> [Dataset excerpt]
......

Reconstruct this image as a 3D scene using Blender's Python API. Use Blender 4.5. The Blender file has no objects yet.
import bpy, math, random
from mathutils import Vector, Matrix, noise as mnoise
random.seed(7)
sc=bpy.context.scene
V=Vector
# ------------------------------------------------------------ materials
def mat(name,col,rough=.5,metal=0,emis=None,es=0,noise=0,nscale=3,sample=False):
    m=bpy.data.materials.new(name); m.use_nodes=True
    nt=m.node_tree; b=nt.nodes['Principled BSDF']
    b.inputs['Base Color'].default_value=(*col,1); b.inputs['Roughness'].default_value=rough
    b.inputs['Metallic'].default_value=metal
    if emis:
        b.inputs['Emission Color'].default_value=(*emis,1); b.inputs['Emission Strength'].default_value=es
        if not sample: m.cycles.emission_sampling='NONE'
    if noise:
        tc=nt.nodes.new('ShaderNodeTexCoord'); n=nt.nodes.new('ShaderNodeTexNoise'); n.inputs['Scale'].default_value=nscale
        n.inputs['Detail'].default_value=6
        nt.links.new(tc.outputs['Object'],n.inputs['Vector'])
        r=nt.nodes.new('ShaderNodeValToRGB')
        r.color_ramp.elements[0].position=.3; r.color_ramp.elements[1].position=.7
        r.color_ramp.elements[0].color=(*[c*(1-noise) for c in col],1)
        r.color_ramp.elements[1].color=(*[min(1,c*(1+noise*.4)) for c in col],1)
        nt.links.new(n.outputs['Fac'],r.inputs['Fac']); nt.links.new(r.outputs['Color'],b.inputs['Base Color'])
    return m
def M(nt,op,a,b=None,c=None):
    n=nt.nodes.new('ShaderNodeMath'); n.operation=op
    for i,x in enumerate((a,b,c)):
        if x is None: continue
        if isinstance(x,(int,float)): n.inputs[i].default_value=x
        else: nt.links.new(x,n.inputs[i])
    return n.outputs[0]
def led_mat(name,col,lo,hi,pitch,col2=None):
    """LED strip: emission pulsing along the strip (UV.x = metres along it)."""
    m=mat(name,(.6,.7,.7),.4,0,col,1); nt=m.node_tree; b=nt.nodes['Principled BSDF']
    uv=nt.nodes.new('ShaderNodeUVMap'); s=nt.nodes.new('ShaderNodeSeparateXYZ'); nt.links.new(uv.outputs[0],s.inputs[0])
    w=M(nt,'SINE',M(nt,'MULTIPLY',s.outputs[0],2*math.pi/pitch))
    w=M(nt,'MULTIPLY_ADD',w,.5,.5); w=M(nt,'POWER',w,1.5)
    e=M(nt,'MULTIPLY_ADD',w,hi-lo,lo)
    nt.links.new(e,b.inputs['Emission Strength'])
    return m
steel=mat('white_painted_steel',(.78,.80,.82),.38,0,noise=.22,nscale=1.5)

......

> [What is being asked]
Repeat the listing exactly, from its first line to its last.

> [Task answer]
Reconstruct this image as a 3D scene using Blender's Python API. Use Blender 4.5. The Blender file has no objects yet.
import bpy, math, random
from mathutils import Vector, Matrix, noise as mnoise
random.seed(7)
sc=bpy.context.scene
V=Vector
# ------------------------------------------------------------ materials
def mat(name,col,rough=.5,metal=0,emis=None,es=0,noise=0,nscale=3,sample=False):
    m=bpy.data.materials.new(name); m.use_nodes=True
    nt=m.node_tree; b=nt.nodes['Principled BSDF']
    b.inputs['Base Color'].default_value=(*col,1); b.inputs['Roughness'].default_value=rough
    b.inputs['Metallic'].default_value=metal
    if emis:
        b.inputs['Emission Color'].default_value=(*emis,1); b.inputs['Emission Strength'].default_value=es
        if not sample: m.cycles.emission_sampling='NONE'
    if noise:
        tc=nt.nodes.new('ShaderNodeTexCoord'); n=nt.nodes.new('ShaderNodeTexNoise'); n.inputs['Scale'].default_value=nscale
        n.inputs['Detail'].default_value=6
        nt.links.new(tc.outputs['Object'],n.inputs['Vector'])
        r=nt.nodes.new('ShaderNodeValToRGB')
        r.color_ramp.elements[0].position=.3; r.color_ramp.elements[1].position=.7
        r.color_ramp.elements[0].color=(*[c*(1-noise) for c in col],1)
        r.color_ramp.elements[1].color=(*[min(1,c*(1+noise*.4)) for c in col],1)
        nt.links.new(n.outputs['Fac'],r.inputs['Fac']); nt.links.new(r.outputs['Color'],b.inputs['Base Color'])
    return m
def M(nt,op,a,b=None,c=None):
    n=nt.nodes.new('ShaderNodeMath'); n.operation=op
    for i,x in enumerate((a,b,c)):
        if x is None: continue
        if isinstance(x,(int,float)): n.inputs[i].default_value=x
        else: nt.links.new(x,n.inputs[i])
    return n.outputs[0]
def led_mat(name,col,lo,hi,pitch,col2=None):
    """LED strip: emission pulsing along the strip (UV.x = metres along it)."""
    m=mat(name,(.6,.7,.7),.4,0,col,1); nt=m.node_tree; b=nt.nodes['Principled BSDF']
    uv=nt.nodes.new('ShaderNodeUVMap'); s=nt.nodes.new('ShaderNodeSeparateXYZ'); nt.links.new(uv.outputs[0],s.inputs[0])
    w=M(nt,'SINE',M(nt,'MULTIPLY',s.outputs[0],2*math.pi/pitch))
    w=M(nt,'MULTIPLY_ADD',w,.5,.5); w=M(nt,'POWER',w,1.5)
    e=M(nt,'MULTIPLY_ADD',w,hi-lo,lo)
    nt.links.new(e,b.inputs['Emission Strength'])
    return m
steel=mat('white_painted_steel',(.78,.80,.82),.38,0,noise=.22,nscale=1.5)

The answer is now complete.